Thursday, December 30, 2010

Judging a book by its cover

I saw a cute guy today. One quick look, long enough for it to register he was a fine boy, and i turned away in disgust. It has finally happened, i am on the war path with fine boys. I never thought i would see this day. It got me thinking about the notion of judging a book by its cover. It can work for you or against you depending on who is doing the judging and why.

It has worked in my favor a lot so i can't really complain. I remember in JSS3 for our Agricultural Science practical, we were each given a row of dirt and asked to plant corn. Our work for that term was to weed our row, water it and if we wanted to pass, we'd better make sure something edible (preferably corn) grew out of that dirt. There were over a hundred of us in my set, so you can imagine how big of a farm the Agric Science practical turned out to be.

I can't remember what happened that year, but it ended up being only JSS 3 girls in school (I went to a single sex school), because i think we had to come back to write our JSCE for some reason. By that time the corn had grown and was ready to be harvested. If the school authorities sent out a memo saying we were not allowed to harvest the corn that we had labored and gotten blisters for, i never got that memo and apparently neither did most of my classmates. So on one bright Saturday morning, my friend and I decided it was time to go harvest our corn. To be honest, i can't remember who put the idea in whose head, but we were the first to go and harvest our corn. We then took some of it to one of the dorms no one was living in (cos everyone else was home) and went to boil it there. We happened to have stoves in school at the time because of Home Economics practical (how convenient) but we were not supposed to be using the stoves in the dorm. Anyway, by the time we were done with our corn boiling and came back to the dorms everyone else was in, almost everyone had followed suit and gone to harvest their corn.

Before we could say Jack Robinson and settle down to eat our boiled corn, our dorm mistress, matron and a bunch of other teachers had descended upon us. Apparently, someone went to kobalise us. Come and see pandemonium. Girls were running helter skelter, corn husks were being stuffed into lockers, thrown out of windows, stoves shoved in corners, under beds and what not  The teachers then decided to search everyone individually. We were asked to stand in front of our beds and take turns. When it got to my turn, our caterer was like, "no need to search her, she's one of the good ones". See groove. I had boiled corn and the rest of my corn stashed in my locker. I would have been in troubleeeee if i had opened my locker because we didn't have time to properly hide stuff cos my dorm was the first you walked into when you came into the hostel. Till today, i have no idea why that caterer assumed i was one of the good ones. I barely had any interactions with her before that day and i was very puzzled about it for a long time, but that was just the first instance of how my "innocent" look has managed to save my ass. There are many more, but i will save that for another day.

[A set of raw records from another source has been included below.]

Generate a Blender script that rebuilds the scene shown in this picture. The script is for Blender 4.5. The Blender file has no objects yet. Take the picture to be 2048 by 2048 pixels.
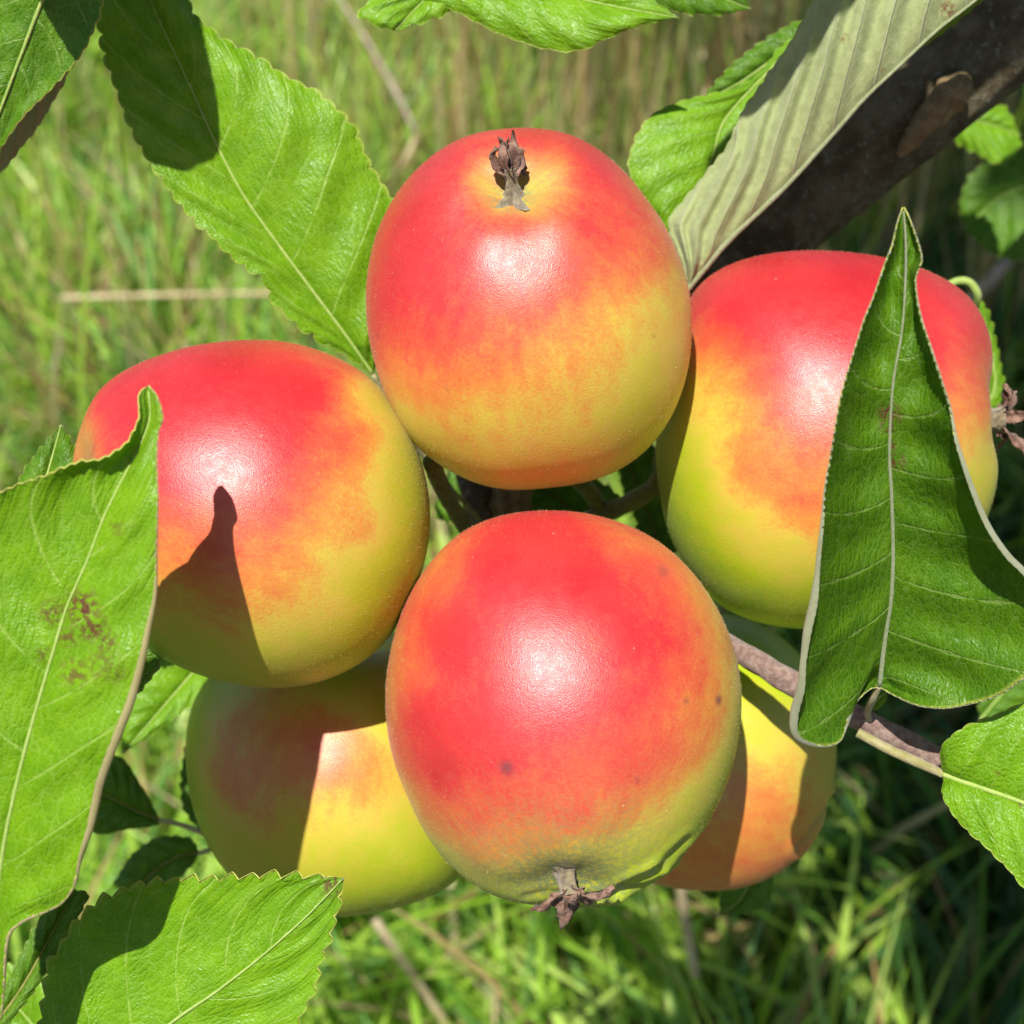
import bpy, math, random
import numpy as np
from mathutils import Vector, Matrix
random.seed(7); rng = np.random.default_rng(7)
SC = bpy.context.scene; COL = SC.collection
R = math.radians

# ---------------------------------------------------------------- camera, sky, sun, exposure
FOV = R(38.0); TH = math.tan(FOV/2); PITCH = R(36.0); CAMZ = 1.0
cp, sp = math.cos(PITCH), math.sin(PITCH)
XA = np.array([1.0, 0, 0]); UP = np.array([0, sp, cp]); BK = np.array([0, -cp, sp]); CAM = np.array([0, 0, CAMZ])
cam = bpy.data.cameras.new('camera'); camo = bpy.data.objects.new('camera', cam); COL.objects.link(camo)
camo.location = CAM; camo.rotation_euler = (math.pi/2-PITCH, 0, 0)
cam.sensor_width = 36; cam.angle = FOV; cam.clip_start = 0.01; cam.clip_end = 500
cam.dof.use_dof = True; cam.dof.focus_distance = 0.277; cam.dof.aperture_fstop = 20
SC.camera = camo

SUNC = np.array([-0.19, 0.51, 1.0])                      # towards the sun, camera axes
SUNW = SUNC[0]*XA + SUNC[1]*UP + SUNC[2]*BK; SUNW /= np.linalg.norm(SUNW)
elev = math.asin(SUNW[2]); rot = math.atan2(SUNW[0], SUNW[1])
w = bpy.data.worlds.new('World'); SC.world = w; w.use_nodes = True
nt = w.node_tree; nt.nodes.clear()
sky = nt.nodes.new('ShaderNodeTexSky'); sky.sky_type = 'NISHITA'; sky.sun_disc = False
sky.sun_elevation = elev; sky.sun_rotation = rot
bg = nt.nodes.new('ShaderNodeBackground'); bg.inputs[1].default_value = 0.060
wo = nt.nodes.new('ShaderNodeOutputWorld')
nt.links.new(sky.outputs[0], bg.inputs[0]); nt.links.new(bg.outputs[0], wo.inputs[0])
sun = bpy.data.lights.new('sun', 'SUN'); sun.energy = 4.6; sun.angle = R(0.55); sun.color = (1.0, 0.95, 0.87)
suno = bpy.data.objects.new('sun', sun); COL.objects.link(suno)
suno.rotation_euler = Vector(SUNW).to_track_quat('Z', 'Y').to_euler(); suno.location = Vector(SUNW)*5
SC.view_settings.view_transform = 'Standard'; SC.view_settings.look = 'None'
SC.view_settings.gamma = 1; SC.view_settings.exposure = 0.63; SC.view_settings.use_curve_mapping = False

# ---------------------------------------------------------------- helpers
def P(px, py, d):
    """point seen at photo pixel (2048 frame) at d millimetres along the view axis"""
    px, py, d = np.asarray(px, float), np.asarray(py, float), np.asarray(d, float)/1000
    k = TH*d/1024
    return CAM + ((px-1024)*k)[..., None]*XA + ((1024-py)*k)[..., None]*UP - d[..., None]*BK
def G(px, py):
    r = ((px-1024)/1024*TH)*XA + ((1024-py)/1024*TH)*UP - BK
    return CAM + r*(-CAM[2]/r[2])
def C3(x, y, z): return x*XA + y*UP + z*BK
def nrm(v): return v/np.maximum(np.linalg.norm(v, axis=-1, keepdims=True), 1e-12)
def tag(o, label=None, cat=None, group=None, kind=None):
    if label: o['label'] = label
    if cat: o['category'] = cat
    if group: o['group'] = group
    if kind: o['kind'] = kind
    return o
def link(o, parent=None):
    COL.objects.link(o)
    if parent is not None:
        o.parent = parent
        o.matrix_parent_inverse = WM[parent.name].inverted()
    return o
WM = {}
def mesh(name, V, F, mats, parent=None, origin=None, midx=None, smooth=True, attrs=None):
    origin = np.asarray(V).mean(0) if origin is None else np.asarray(origin, float)
    me = bpy.data.meshes.new(name); V = np.asarray(V, float)-origin
    if isinstance(F, np.ndarray):
        n, k = F.shape
        me.vertices.add(len(V)); me.vertices.foreach_set('co', V.astype(np.float32).ravel())
        me.loops.add(n*k); me.loops.foreach_set('vertex_index', F.astype(np.int32).ravel())
        me.polygons.add(n); me.polygons.foreach_set('loop_start', np.arange(0, n*k, k, dtype=np.int32))
        me.update(calc_edges=True)
    else:
        me.from_pydata([tuple(v) for v in V], [], F)
    me.polygons.foreach_set('use_smooth', [smooth]*len(me.polygons))
    for m in (mats if isinstance(mats, (list, tuple)) else [mats]): me.materials.append(m)
    if midx is not None: me.polygons.foreach_set('material_index', np.asarray(midx, np.int32))
    for k_, a in (attrs or {}).items():
        a = np.asarray(a, np.float32)
        if a.ndim == 1:
            me.attributes.new(k_, 'FLOAT', 'POINT').data.foreach_set('value', a)
        elif a.shape[1] == 4:
            me.attributes.new(k_, 'FLOAT_COLOR', 'POINT').data.foreach_set('color', a.ravel())
        else:
            me.attributes.new(k_, 'FLOAT_VECTOR', 'POINT').data.foreach_set('vector', a.ravel())
    me.update()
    o = bpy.data.objects.new(name, me); o.location = origin
    link(o, parent)
    if parent is not None: o.matrix_parent_inverse = WM[parent.name].inverted()
    WM[o.name] = Matrix.Translation(Vector(origin))
    return o
def empty(name, loc):
    o = bpy.data.objects.new(name, None); o.empty_display_size = 0.02; o.location = loc; COL.objects.link(o)
    WM[o.name] = Matrix.Translation(Vector(loc)); return o
def catmull(pts, n):
    """smooth curve through pts, resampled to n samples by arc length of the first three columns"""
    p = np.asarray(pts, float)
    if len(p) == 2: dense = np.linspace(p[0], p[1], 40)
    else:
        q = np.vstack([2*p[0]-p[1], p, 2*p[-1]-p[-2]]); out = []
        for i in range(1, len(q)-2):
            t = np.linspace(0, 1, 16, endpoint=False)[:, None]
            a, b, c, d = q[i-1], q[i], q[i+1], q[i+2]
            out.append(.5*((2*b)+(-a+c)*t+(2*a-5*b+4*c-d)*t**2+(-a+3*b-3*c+d)*t**3))
        dense = np.vstack(out+[p[-1:]])
    s = np.r_[0, np.cumsum(np.linalg.norm(np.diff(dense[:, :2], axis=0), axis=1))]
    t = np.linspace(0, s[-1], n)
    return np.stack([np.interp(t, s, dense[:, k]) for k in range(p.shape[1])], 1)
def vnoise(x, y, seed=0):
    """cheap smooth value noise, about -1..1"""
    r = np.random.default_rng(seed); g = r.uniform(-1, 1, (64, 64))
    xi, yi = np.floor(x).astype(int), np.floor(y).astype(int); fx, fy = x-xi, y-yi
    fx, fy = fx*fx*(3-2*fx), fy*fy*(3-2*fy)
    a, b, c, d = g[xi % 64, yi % 64], g[(xi+1) % 64, yi % 64], g[xi % 64, (yi+1) % 64], g[(xi+1) % 64, (yi+1) % 64]
    return (a*(1-fx)+b*fx)*(1-fy)+(c*(1-fx)+d*fx)*fy
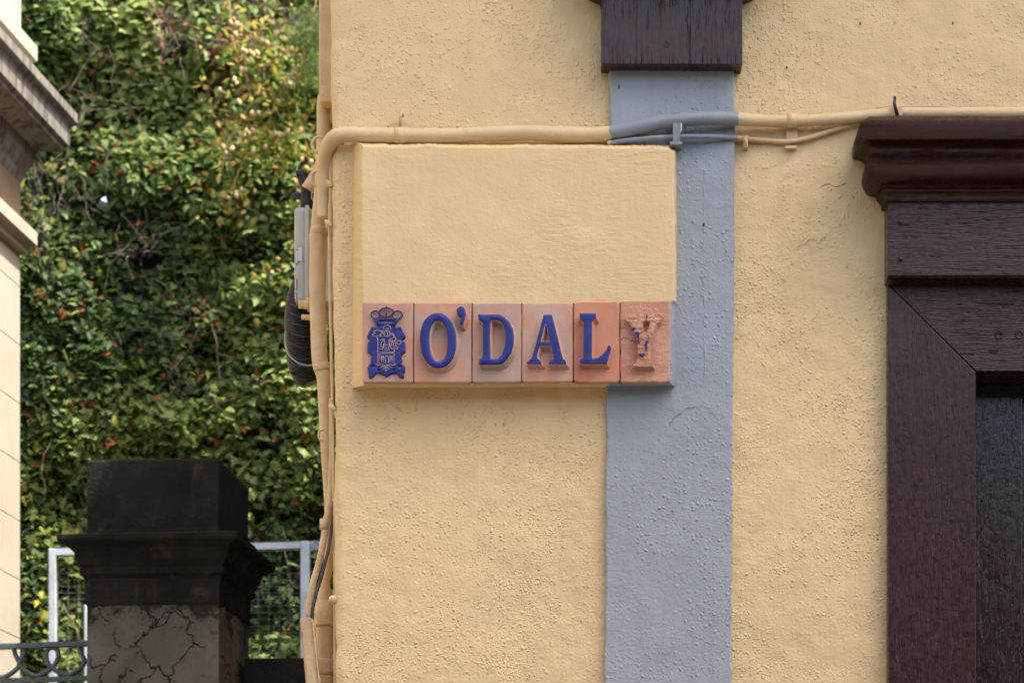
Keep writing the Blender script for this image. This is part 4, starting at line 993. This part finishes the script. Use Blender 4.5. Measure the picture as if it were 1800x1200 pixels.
tp = rng.random(n) < .6*inpatch(x, z, TAN); col[tp] = np.array([.44, .31, .16])*rng.uniform(.5, 1.2, (tp.sum(), 1))
orp = rng.random(n) < (.035+.45*inpatch(x, z, RED)*(rng.random(n) < .8)); col[orp] = np.array([.30, .095, .030])*rng.uniform(.45, 1.25, (orp.sum(), 1))
YLP = [(450,215,65,55),(470,190,40,40),(410,300,30,60)]
q_ = rng.random(n) < .7*inpatch(x, z, YLP); col[q_] = np.array([.24, .27, .03])*rng.uniform(.7, 1.1, (q_.sum(), 1))
pos = np.stack([x, y, z], 1)
ivy = scatter('ivy', pos, size, rng.normal(.15, .65, n), rng.uniform(-.25, 1.15, n), rng.normal(0, .6, n), col, LV, LF, M_LEAF)
tag(ivy, 'dense green ivy leaves with some yellow and russet ones over the wall', 'ivy', kind='stuff')
# bare stems
def stems():
    bm = bmesh.new(); rr = random.Random(5); k = (D+YI)/F
    def one(px, py, L, a, r, y=None, wig=.5):
        p = P(px, py, YI-.02 if y is None else y); pts = [p]; st = L/7
        for i in range(7):
            a += rr.uniform(-wig, wig); q = pts[-1]+Vector((math.cos(a)*st, rr.uniform(-.02, .015), math.sin(a)*st)); pts.append(q)
        cp_ = catmull(pts, 2); tube(bm, cp_, [r*(1-.6*i/len(cp_)) for i in range(len(cp_))], 5, cap=False)
    for (px, py, rx, ry) in BARE:
        for i in range(int(rx*ry/75)):
            a = rr.uniform(0, 6.28); q = math.sqrt(rr.random()); one(px+rx*q*math.cos(a), py+ry*q*math.sin(a), rr.uniform(.06, .28), rr.choice((1.2, 1.9, 4.3, 5.1, .8, 2.5))+rr.uniform(-.5, .5), rr.uniform(.0007, .0018), YI-rr.uniform(-.05, .13))
    for i in range(150): one(rr.uniform(-100, 640), rr.uniform(-80, 1250), rr.uniform(.08, .4), rr.choice((1.4, 4.6, 5.4, 1.0, 2.2, .4))+rr.uniform(-.5, .5), rr.uniform(.0007, .0018), YI-rr.uniform(-.08, .10))
    for px, py, L, a, r in ((372,570,.26,4.85,.003),(405,300,.5,1.9,.003),(100,390,.3,1.4,.003),(415,20,.6,5.2,.004),(300,650,.4,.8,.0025),(120,160,.25,1.0,.003),(440,1090,.4,2.2,.003),(110,1060,.35,5.0,.003)): one(px, py, L, a, r, YI-.16, .25)
    return obj('ivy_stems', bm, plain('dry_stem', (.19, .145, .11), .8, .5, 120, .35), None, True)
tag(stems(), 'tangle of bare grey brown vine stems showing between the ivy leaves', 'vine stems', kind='stuff')
# climbing vine with pale papery seed pods
pv = empty('pod_vine', 'climbing vine hung with pale straw coloured seed pods among the ivy', 'vine', P(450, 300, YI-.2))
M_POD = plain('straw_pod', (.50, .34, .17), .7, .5, 150, .2); M_VST = plain('vine_stem', (.34, .22, .10), .7)
rr = random.Random(3)
def podmesh():
    bm = bmesh.new(); bmesh.ops.create_uvsphere(bm, u_segments=8, v_segments=6, radius=1)
    for v in bm.verts:
        z = v.co.z; f = 1.0 if z > 0 else 1-.45*(-z)**1.3; a = math.atan2(v.co.y, v.co.x); f *= 1+.10*math.cos(3*a); v.co.x *= .72*f; v.co.y *= .72*f
    for f in bm.faces: f.smooth = True
    me = bpy.data.meshes.new('seed_pod'); bm.to_mesh(me); bm.free(); me.materials.append(M_POD); return me
pm = podmesh()
PODS = [(405,40),(411,35),(416,44),(426,88),(432,93),(440,92),(446,97),(452,94),(425,125),(431,123),(412,140),(416,147),(386,160),(497,90),(527,100),(540,108),(546,116),(515,128),(520,133),(512,134),(536,113),(524,120),(503,150),(507,153),(516,152),(522,149),(527,146),(490,180),(443,200),(455,200),(433,232),(438,236),(445,231),(430,240),(484,237),(490,238),(494,238),(506,231),(528,230),(392,258),(420,252),(408,262),(398,270),(445,268),(467,258),(530,281),(546,287),(539,298),(416,340),(401,348),(425,334),(415,345),(448,337),(478,480),(414,62),(470,78),(435,108),(420,180)]
for i, (a, b) in enumerate(PODS):
    o = bpy.data.objects.new('seed_pod', pm); link(o, pv); s_ = rr.uniform(.75, 1.15)*5.6*(D+YI)/F
    o.location = P(a, b, YI-.24-rr.random()*.05)-pv.location; o.scale = (s_, s_, s_*1.15); o.rotation_euler = (rr.uniform(-.5, .5), rr.uniform(-.5, .5), rr.uniform(0, 3))
vs_ = [[(398,-60),(404,20),(412,60),(425,100),(432,140),(440,180),(446,220),(440,262),(418,300)], [(560,-20),(545,60),(530,110),(520,150),(526,200),(532,232),(548,290)], [(404,30),(460,70),(500,92),(518,130)], [(446,220),(480,236),(506,231)], [(418,300),(405,340),(400,380)], [(440,180),(400,250),(388,300)]]
bm = bmesh.new()
for l in vs_: pts = catmull([P(a+rr.uniform(-3,3), b, YI-.22) for a, b in l], 6); tube(bm, pts, [.004-.0022*i/len(pts) for i in range(len(pts))], 6)
obj('stem', bm, M_VST, pv, True)
# its own leaves: narrower, bright
n2 = 900; t = rng.integers(0, len(PODS), n2); pp = np.array([P(*PODS[i], YI-.20) for i in t]); pp += rng.normal(0, 1, (n2, 3))*np.array([.07, .03, .08])
cl = np.array([.10, .19, .03])*rng.uniform(.5, 1.7, (n2, 1)); q_ = rng.random(n2) < .6; cl[q_] = np.array([.40, .30, .07])*rng.uniform(.7, 1.1, (q_.sum(), 1))
lf = scatter('foliage', pp, rng.uniform(.03, .055, n2), rng.normal(0, .7, n2), rng.uniform(-.2, 1.1, n2), rng.normal(0, .8, n2), cl, OV, OF, M_LEAF)
lf.parent = pv; lf.location = -pv.location
# feathery conifer shoots poking in at the top
fe = empty('feathery_shrub', 'soft feathery grey green shrub shoots at the top beside the house corner', 'shrub', P(545, 90, YI-.3))
n3 = 1300; cen = np.array([P(a, b, YI-.35) for a, b in ((545,30),(550,70),(535,85),(520,70),(556,110),(540,130),(560,50),(530,50))]); t = rng.integers(0, len(cen), n3)
pp = cen[t]+rng.normal(0, 1, (n3, 3))*np.array([.035, .04, .045]); NV = np.array([(-.03, 0, 0), (.03, 0, 0), (.0, 0, -1.0)]); NF = [(0, 1, 2)]
cl = np.array([.10, .135, .05])*rng.uniform(.5, 1.8, (n3, 1))
nd = scatter('needles', pp, rng.uniform(.04, .08, n3), rng.normal(0, .9, n3), rng.uniform(-.6, 1.2, n3), rng.normal(.3, .9, n3), cl, NV, NF, M_LEAF); nd.parent = fe; nd.location = -fe.location
bm = bmesh.new()
for c in cen: tube(bm, [Vector(c)+Vector((.25, .15, .12)), Vector(c)+Vector((.1, .05, .05)), Vector(c)], [.006, .004, .002], 6)
obj('branches', bm, M_VST, fe, True)
# scrap of white paper caught in the leaves
bm = bmesh.new(); pts = [P(172, 360, YI-.30), P(177, 350, YI-.33), P(186, 345, YI-.31), P(188, 356, YI-.34), P(183, 364, YI-.32)]
f = bm.faces.new([bm.verts.new(p) for p in pts]); r_ = bmesh.ops.poke(bm, faces=[f]); r_['verts'][0].co.y -= .012; bmesh.ops.solidify(bm, geom=bm.faces[:], thickness=.0006)
tag(obj('paper_scrap', bm, plain('white_paper', (.28, .29, .30), .6)), 'small crumpled scrap of white paper caught in the ivy', 'litter')
# ------------------------------------------------------------------ unseen houses added to cut low light and shade the ivy
def plain_house(name, x0, x1, y0, y1, h, label, wins, face):
    e = empty(name, label, 'house', ((x0+x1)/2, (y0+y1)/2, 0)); m = plain(name+'_wall', (.06, .055, .048), .85, .5, 20)
    bm = bmesh.new(); box(bm, x0, x1, y0, y1, 0, h, 0); obj('wall', bm, m, e)
    bm = bmesh.new(); box(bm, x0-.1, x1+.1, y0-.1, y1+.1, h, h+.15, .02); obj('roof', bm, plain(name+'_roof', (.25, .12, .08), .8), e)
    mg = plain(name+'_glass', (.02, .025, .03), .1)
    for wx, wz in wins:
        bm = bmesh.new(); box(bm, wx-.55, wx+.55, face-.03, face+.03, wz-.8, wz+.8, .01); q = obj('window', bm, M_WZ, e)
        bm = bmesh.new(); box(bm, wx-.45, wx+.45, face+.031, face+.036, wz-.7, wz+.7, 0); obj('pane', bm, mg, q)
plain_house('facing_house', -14, 16, -14, -8.0, 4.9, 'unseen plain house across the street facing the yellow house', [(-9, 2.2), (-5.5, 2.2), (-2, 2.2), (1.5, 2.2), (5, 2.2), (8.5, 2.2)], -8.0)
plain_house('rear_shade_house', XL+.02, 5, HD+.21, 7.75, 6.0, 'unseen plain house added behind the yellow house to shade the ivy', [], 0)
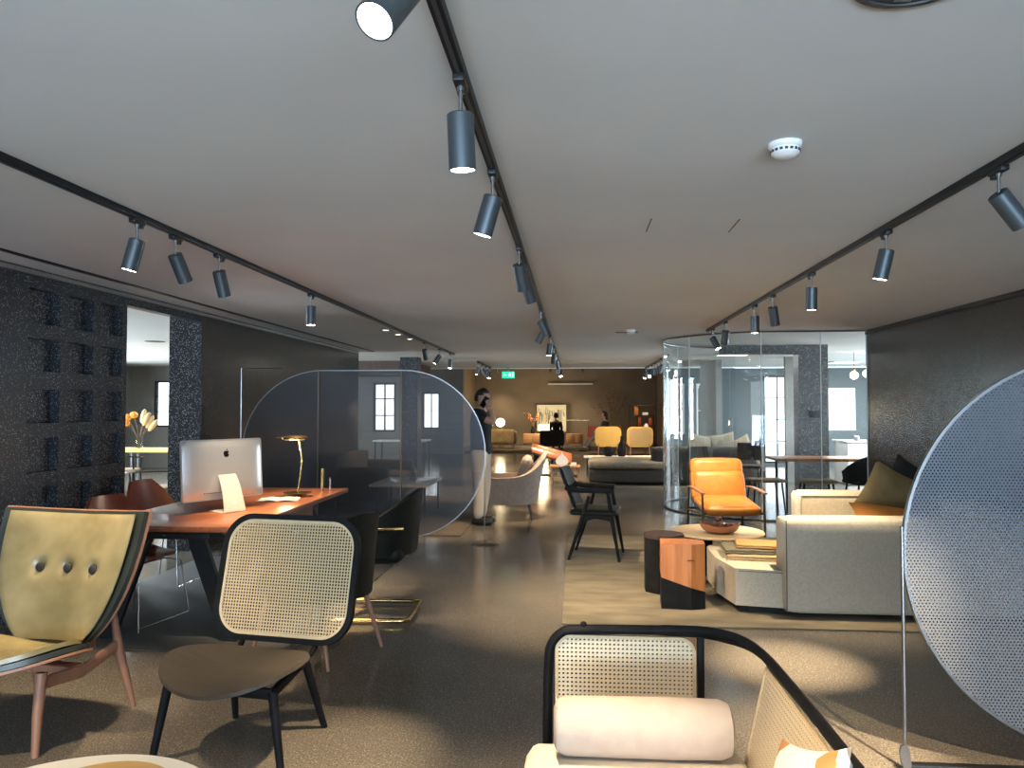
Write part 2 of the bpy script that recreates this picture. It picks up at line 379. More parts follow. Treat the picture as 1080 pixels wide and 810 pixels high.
    def pillow(s,w,h,t,mat,n=14,pinch=.09):
        """throw cushion in local XY, thickness along Z"""
        N=n; vs=[];fs=[]
        for sgn in (1,-1):
            for i in range(N+1):
                for j in range(N+1):
                    u=-1+2*i/N; v=-1+2*j/N
                    k=(1-u**2)**.45*(1-v**2)**.45 if abs(u)<1 and abs(v)<1 else 0
                    x=u*w/2*(1-pinch*(1-v*v)*abs(u)**3); y=v*h/2*(1-pinch*(1-u*u)*abs(v)**3)
                    vs.append(mat@Vector((x,y,sgn*t/2*k)))
        o=(N+1)**2; idx=lambda i,j:i*(N+1)+j
        for i in range(N):
            for j in range(N):
                fs.append((idx(i,j),idx(i+1,j),idx(i+1,j+1),idx(i,j+1)))
                fs.append((o+idx(i,j),o+idx(i,j+1),o+idx(i+1,j+1),o+idx(i+1,j)))
        s._add(vs,fs); bmesh.ops.remove_doubles(s.bm,verts=s.bm.verts[:],dist=1e-5); return s
    def xf(s,mt): s.bm.transform(mt); return s
    def out(s,name,mat,parent=None,loc=None,rot=None,smooth=True,ang=38,mats=None):
        bmesh.ops.recalc_face_normals(s.bm,faces=s.bm.faces[:])
        me=bpy.data.meshes.new(name); s.bm.to_mesh(me); s.bm.free()
        me.materials.append(M[mat] if isinstance(mat,str) else mat)
        if smooth:
            me.polygons.foreach_set('use_smooth',[True]*len(me.polygons)); me.set_sharp_from_angle(angle=R(ang))
        o=bpy.data.objects.new(name,me); COL.objects.link(o)
        if parent: o.parent=parent
        if loc: o.location=loc
        if rot: o.rotation_euler=rot
        return o
def T(x=0,y=0,z=0,rx=0,ry=0,rz=0): return Matrix.Translation((x,y,z))@Euler((R(rx),R(ry),R(rz))).to_matrix().to_4x4()
FRONT=Matrix.Rotation(R(90),4,'X')    # local XY outline -> XZ plane (depth towards -Y)
SIDE=Matrix(((0,0,1,0),(1,0,0,0),(0,1,0,0),(0,0,0,1)))  # outline (x,y)->(Y,Z), depth along X
def tag(o,label,cat,group=None,kind=None):
    if label: o['label']=label
    if cat: o['category']=cat
    if group: o['group']=group
    if kind: o['kind']=kind
    return o
def thing(name,label,cat,loc=(0,0,0),rz=0,group=None):
    o=bpy.data.objects.new(name,None); COL.objects.link(o); o.location=loc; o.rotation_euler=(0,0,R(rz)); o.empty_display_size=.1
    return tag(o,label,cat,group)
def struct(b,name,mat,**k):
    o=b.out(name,mat,**k); o['kind']='structure'; return o
def dup(root,loc,rz,label):
    r=root.copy(); COL.objects.link(r); r.location=loc; r.rotation_euler=(0,0,R(rz)); r['label']=label
    for ch in list(root.children):
        c=ch.copy(); COL.objects.link(c); c.parent=r
        for g in list(ch.children):
            d=g.copy(); COL.objects.link(d); d.parent=c
    return r
def leg(p0,p1,r0,r1,mat,parent,n=14,name='leg'):
    return B().cyl(p0,p1,r0,r1,n).out(name,mat,parent)
DAY_BACK=1000; DAY_L=520; DAY_R=330; EXPO=0.52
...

Anyhoodle, back to the devil incarnate good looking guys. It's easy to meet them and assume the best (unless they have a reputation), and it's easier for them to get chics because everyone wants to be with them. I have heard many girls say they don't want to be with a cute guy because of the competition and he is more prone to cheat or they don't want to have to constantly deal with other chics wanting their man. I don't know how valid those claims are but they exist. I'm not innocent in this matter because i am (or used to be) one of those people who put a lot of stock on good looks but no more. I've come to discover that a lot of them are just a waste of good looks, cute on the outside, evil on the inside. Maybe, just maybe if they were not so good looking, it would have been easier to spot that blackness that exists inside of them.

Long story short, i'm on the war path with fine boys. If you know you are good looking, respect yourself and don't talk to me. Don't even as much as look at me because when i see you, all i see is the endless possibility of evil that exists inside you.'s not that serious o! Just kidding. I shall judge you on a case by case basis. You no longer get a pass from me. Shikena?  Now that we are on the same page, have a happy new year.


  1. You just brought back high school memories. I planted corn too at some point during high school. I don't remember what year. But unlike you, I never got to taste the corn. The harvest date somehow coincided with vacation period, so all my hard work, close sting by a scorpion, cuts and blisters was wasted.

  2. lol!Fine boys beware...sting is not playing!
    Happy new year dearie... may the new year bring you loads of joy!(Amen)

  3. YOU don't want 'fine boy no pimples'?...ok o...i understand your fear....but it does not mean sha becox i don see wor wor guys na dey cruise babes like water becox the MONEY is there to spend!...ahaahaa.. 9ja babes are after the kush & bedmatics fine boy nah no get money or hung like a horse is on his own BIG NEW YEAR STING.